Saturday, June 30, 2012

The BIS reminds us that the bank financial statements are meaningless

In his Bloomberg column, Jonathan Weil looks at the BIS report calling for banks to recognize all the losses hidden on and off their balance sheets.

The Bank for International Settlements, which acts as a bank for the world’s central banks, should know fudged numbers when it sees them. What may come as a surprise is how openly it has been discussing the problem of bogus balance sheets at large financial companies. 
“The financial sector needs to recognize losses and recapitalize,” the Basel, Switzerland-based institution said in its latest annual report, released this week. “As we have urged in previous reports, banks must adjust balance sheets to accurately reflect the value of assets.” 
The implication is that many banks are showing inaccurate numbers now.....
The inaccurate numbers are the direct result of the policymakers and financial regulators adopting the Japanese model for handling a bank solvency led financial crisis at the beginning of our current financial crisis.

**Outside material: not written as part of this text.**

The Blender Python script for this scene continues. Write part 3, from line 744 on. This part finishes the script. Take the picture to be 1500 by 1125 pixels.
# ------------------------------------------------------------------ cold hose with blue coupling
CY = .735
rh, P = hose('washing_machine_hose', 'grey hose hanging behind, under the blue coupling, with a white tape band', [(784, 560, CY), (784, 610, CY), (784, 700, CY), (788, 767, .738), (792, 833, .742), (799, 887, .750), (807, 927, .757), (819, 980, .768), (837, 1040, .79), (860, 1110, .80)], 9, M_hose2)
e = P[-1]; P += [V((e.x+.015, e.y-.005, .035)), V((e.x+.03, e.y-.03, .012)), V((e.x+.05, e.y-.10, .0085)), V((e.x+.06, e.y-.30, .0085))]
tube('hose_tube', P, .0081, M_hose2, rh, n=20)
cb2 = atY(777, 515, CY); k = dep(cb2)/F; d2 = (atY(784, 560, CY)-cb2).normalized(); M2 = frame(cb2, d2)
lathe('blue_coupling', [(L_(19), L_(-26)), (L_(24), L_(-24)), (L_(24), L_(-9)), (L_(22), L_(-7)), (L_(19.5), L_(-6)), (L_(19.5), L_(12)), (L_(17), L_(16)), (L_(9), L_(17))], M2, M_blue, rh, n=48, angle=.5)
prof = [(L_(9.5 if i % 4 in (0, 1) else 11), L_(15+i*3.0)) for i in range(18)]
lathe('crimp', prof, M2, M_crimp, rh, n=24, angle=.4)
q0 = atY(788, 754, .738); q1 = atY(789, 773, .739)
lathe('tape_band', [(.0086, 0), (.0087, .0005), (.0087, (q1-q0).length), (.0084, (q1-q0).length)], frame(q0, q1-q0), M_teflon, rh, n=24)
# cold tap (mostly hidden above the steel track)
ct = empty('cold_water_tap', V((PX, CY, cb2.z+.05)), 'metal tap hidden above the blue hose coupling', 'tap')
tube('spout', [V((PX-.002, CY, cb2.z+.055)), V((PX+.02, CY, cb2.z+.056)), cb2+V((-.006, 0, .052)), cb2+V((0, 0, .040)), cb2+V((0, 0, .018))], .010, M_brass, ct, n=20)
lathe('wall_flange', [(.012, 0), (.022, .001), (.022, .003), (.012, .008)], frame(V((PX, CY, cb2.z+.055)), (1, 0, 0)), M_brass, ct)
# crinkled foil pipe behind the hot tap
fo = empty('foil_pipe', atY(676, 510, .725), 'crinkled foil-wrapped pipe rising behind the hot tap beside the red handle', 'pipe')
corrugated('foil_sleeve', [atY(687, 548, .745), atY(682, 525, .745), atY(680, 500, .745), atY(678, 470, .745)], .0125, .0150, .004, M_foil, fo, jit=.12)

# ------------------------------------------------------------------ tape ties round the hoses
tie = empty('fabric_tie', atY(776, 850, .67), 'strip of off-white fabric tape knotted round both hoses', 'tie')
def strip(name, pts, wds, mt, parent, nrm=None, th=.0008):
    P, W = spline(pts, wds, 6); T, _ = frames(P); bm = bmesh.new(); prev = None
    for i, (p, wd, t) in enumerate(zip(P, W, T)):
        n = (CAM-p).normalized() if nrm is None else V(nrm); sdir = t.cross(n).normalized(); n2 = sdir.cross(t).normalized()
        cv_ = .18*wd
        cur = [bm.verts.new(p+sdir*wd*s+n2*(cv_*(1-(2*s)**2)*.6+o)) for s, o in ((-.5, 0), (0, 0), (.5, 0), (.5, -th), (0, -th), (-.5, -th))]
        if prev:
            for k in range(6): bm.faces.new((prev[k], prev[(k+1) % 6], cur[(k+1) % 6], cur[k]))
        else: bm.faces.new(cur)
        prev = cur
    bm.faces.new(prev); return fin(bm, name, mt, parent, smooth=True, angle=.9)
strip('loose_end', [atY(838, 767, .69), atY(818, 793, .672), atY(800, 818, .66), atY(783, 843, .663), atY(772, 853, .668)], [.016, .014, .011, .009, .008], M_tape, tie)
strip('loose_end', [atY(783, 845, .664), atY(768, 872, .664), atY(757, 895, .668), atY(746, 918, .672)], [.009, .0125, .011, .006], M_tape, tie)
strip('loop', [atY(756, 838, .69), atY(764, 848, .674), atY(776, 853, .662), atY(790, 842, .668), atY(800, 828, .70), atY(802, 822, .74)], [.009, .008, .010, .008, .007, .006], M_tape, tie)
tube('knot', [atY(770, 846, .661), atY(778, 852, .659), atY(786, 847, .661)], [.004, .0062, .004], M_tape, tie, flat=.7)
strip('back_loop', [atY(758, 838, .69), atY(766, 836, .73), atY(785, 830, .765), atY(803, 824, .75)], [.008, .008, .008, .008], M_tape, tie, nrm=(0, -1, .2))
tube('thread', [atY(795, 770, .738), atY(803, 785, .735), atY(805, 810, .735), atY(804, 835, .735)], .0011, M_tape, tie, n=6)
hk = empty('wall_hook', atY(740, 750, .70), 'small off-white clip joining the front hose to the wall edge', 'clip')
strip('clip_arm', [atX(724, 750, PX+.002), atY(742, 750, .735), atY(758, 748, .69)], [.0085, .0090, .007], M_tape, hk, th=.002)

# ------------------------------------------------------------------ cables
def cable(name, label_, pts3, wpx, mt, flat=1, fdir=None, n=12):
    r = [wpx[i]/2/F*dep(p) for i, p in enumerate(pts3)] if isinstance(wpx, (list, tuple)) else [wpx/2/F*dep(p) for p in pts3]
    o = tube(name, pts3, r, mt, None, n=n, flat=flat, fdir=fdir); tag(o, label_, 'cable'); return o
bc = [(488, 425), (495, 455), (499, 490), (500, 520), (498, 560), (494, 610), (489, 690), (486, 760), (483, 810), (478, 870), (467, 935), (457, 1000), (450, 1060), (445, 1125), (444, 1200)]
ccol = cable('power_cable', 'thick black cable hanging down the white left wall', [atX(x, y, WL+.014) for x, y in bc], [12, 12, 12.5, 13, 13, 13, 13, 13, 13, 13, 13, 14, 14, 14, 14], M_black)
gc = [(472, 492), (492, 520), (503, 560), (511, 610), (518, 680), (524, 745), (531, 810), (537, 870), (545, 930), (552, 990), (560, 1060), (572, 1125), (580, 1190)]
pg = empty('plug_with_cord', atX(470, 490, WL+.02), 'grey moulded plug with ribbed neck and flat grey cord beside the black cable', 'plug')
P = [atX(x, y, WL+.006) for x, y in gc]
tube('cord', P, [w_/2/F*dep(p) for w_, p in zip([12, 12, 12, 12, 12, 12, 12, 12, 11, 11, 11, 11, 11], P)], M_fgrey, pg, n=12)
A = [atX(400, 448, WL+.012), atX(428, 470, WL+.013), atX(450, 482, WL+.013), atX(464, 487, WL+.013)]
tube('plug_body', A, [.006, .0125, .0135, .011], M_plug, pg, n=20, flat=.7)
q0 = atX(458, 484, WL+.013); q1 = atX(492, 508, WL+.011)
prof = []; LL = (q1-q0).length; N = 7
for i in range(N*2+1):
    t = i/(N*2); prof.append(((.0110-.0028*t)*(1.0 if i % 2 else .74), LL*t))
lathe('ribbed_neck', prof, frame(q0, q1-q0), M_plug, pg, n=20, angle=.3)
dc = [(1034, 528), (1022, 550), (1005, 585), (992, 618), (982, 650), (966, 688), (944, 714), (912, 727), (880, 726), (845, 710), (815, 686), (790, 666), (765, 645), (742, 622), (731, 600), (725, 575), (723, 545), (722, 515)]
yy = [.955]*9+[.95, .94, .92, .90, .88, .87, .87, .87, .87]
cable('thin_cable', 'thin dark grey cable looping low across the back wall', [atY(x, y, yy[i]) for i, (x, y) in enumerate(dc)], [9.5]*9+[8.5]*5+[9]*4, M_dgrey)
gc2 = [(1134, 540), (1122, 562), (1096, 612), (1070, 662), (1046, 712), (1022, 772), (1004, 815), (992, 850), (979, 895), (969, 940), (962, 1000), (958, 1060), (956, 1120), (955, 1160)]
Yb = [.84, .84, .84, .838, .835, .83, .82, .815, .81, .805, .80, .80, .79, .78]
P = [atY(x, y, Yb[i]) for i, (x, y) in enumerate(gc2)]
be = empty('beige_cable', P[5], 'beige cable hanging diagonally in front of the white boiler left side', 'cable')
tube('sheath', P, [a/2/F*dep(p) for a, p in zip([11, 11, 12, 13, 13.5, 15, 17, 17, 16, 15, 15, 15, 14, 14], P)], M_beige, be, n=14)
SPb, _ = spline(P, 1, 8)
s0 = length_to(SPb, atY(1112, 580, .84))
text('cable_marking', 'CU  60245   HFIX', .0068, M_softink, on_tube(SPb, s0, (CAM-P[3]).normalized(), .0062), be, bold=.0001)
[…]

Under the Japanese models, policies are adopted to protect bank book capital levels.  For example, regulators pursue regulatory forbearance which allows banks to keep zombie borrowers alive using 'extend and pretend' practices.
“The challenge is to provide incentives for banks and other credit suppliers to recognize losses fully and write down debt,” the report said. “Supporting this process may well call for the use of public sector balance sheets.” 
So there you have it. More than four years after the financial crisis began, it’s so widely accepted that many of the world’s banks are burying losses and overstating their asset values, even the Bank for International Settlements is saying so -- in writing. (The BIS’s board includes Federal Reserve Chairman Ben Bernanke and Mario Draghi, president of the European Central Bank.) It fully expects taxpayers to pick up the tab should the need arise, too.....
Bailing out banks is another Japanese model policy.  While great for payment of banker bonuses, it completely ignores that banks in a modern banking system do not need to be bailed out.

With deposit insurance and access to liquidity from a central bank, a bank can operate for years with negative book capital levels and support the real economy.  While it is operating with negative book capital levels, the bank retains 100% of pre-banker bonus earnings to rebuild its book capital levels.

Since Ben Bernanke sits on the BIS Board, does this mean he endorses the idea that US banks should recognize all the losses hidden on and off the US banks' balance sheets?
The BIS report got this much right: The lack of transparency and credibility in banks’ balance sheets fuels a vicious cycle. When investors can’t trust the books, lenders can’t raise capital and may have to fall back on their home countries’ governments for help. This further pressures sovereign finances, which in turn weakens the banks even more. The contagion spreads across borders. There is no clear end in sight.
Please re-read the highlighted text as Mr. Weil lays out why policymakers and financial regulators need to adopt the Swedish model with ultra transparency.  It ends the cycle of governments needless wasting their scarce access to funds on bailing out the banks.  It makes banks' balance sheets transparent and restores confidence.